Throughout the Santa Monica-Malibu School District, programs are being revamped and evaluated for the coming year. Mathematics is one course that sees constant changes in textbooks and state standards, which leaves educators grappling to keep students afloat.
Rosa Serratore, coordinator of teacher support for Santa Monica-Malibu School District, educates teachers and principals in new practices that focus on small groups and multistep problem solving. She with other education service coordinators presented these instruction techniques to the SMMUSD Board of Education last Thursday. With budget decisions to be made for this summer, the board received a math lesson.
Serratore works with elementary and secondary teachers who scramble after re-teaching the basics each fall to students who forget lessons over the summer or miss information all together. The education services department is adapting the previous three-year plan to ensure classes are covering the approved curriculum on time and effectively. She works to help teachers to master the content and find the best practices to teach them.
“Just because someone knows math really well doesn’t make them a good math instructor,” Serratore said.
The district wants to see an end to these disparities and improve the declining test scores in math seen nationwide. The new learning techniques aim to solidify lessons to give students tools each year to build upon. Teachers in turn collectively learn the same tools, so they don’t “hit a wall” with students when lessons get tougher.
The hope with this is that teachers at the post-elementary level don’t have to teach everything from scratch. The coordinators are using new techniques and multiple variations to solve similar problems in order to reiterate lessons. Pictures and story problems teach students deeper problem solving and understanding of math.
“I think we need to start working a little bit more about trusting the process along the way and see where that takes us,” Serratore said.
Steps need to be taken as California Standard Test scores statewide drop drastically after seventh-grade algebra courses, only to continue to drop each year, according to CST results. The district aims to solve this decline with not only also multiple-step problems but also with better informed teachers and increased encouragement for all students. Existing programs offer pathways for students that fall behind to relearn essentials as an “intervention.”
Education Services Director Maureen Bradford said data shows that students who take the same courses despite demographics perform statistically the same.
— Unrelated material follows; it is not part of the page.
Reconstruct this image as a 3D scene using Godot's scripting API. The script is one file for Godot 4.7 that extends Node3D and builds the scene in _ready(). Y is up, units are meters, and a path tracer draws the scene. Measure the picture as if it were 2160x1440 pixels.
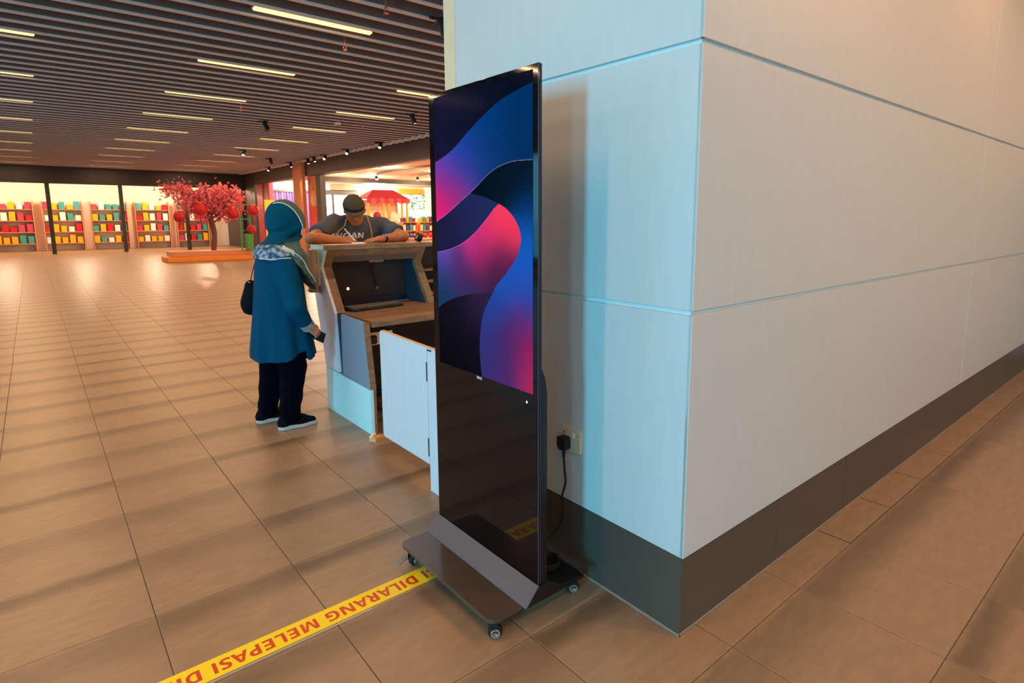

Students learn to problem solve while increasing their engagement and meaning in the work. Bradford said these practices are a foundation for students to build upon for years to come.
“It’s a waiting game, you know, we’re not going to see the results for some time,” Bradford said. “If we’re looking to see an end to that slide, it’s going to take time.”
The Board must decide how to allocate the budget if conferences to further educate teachers will move forward. Members agreed that ensuring teachers are effective is a top priority. Board member Ralph Mechur said, “We need to continue to put focus behind these efforts to make our teachers better teachers.”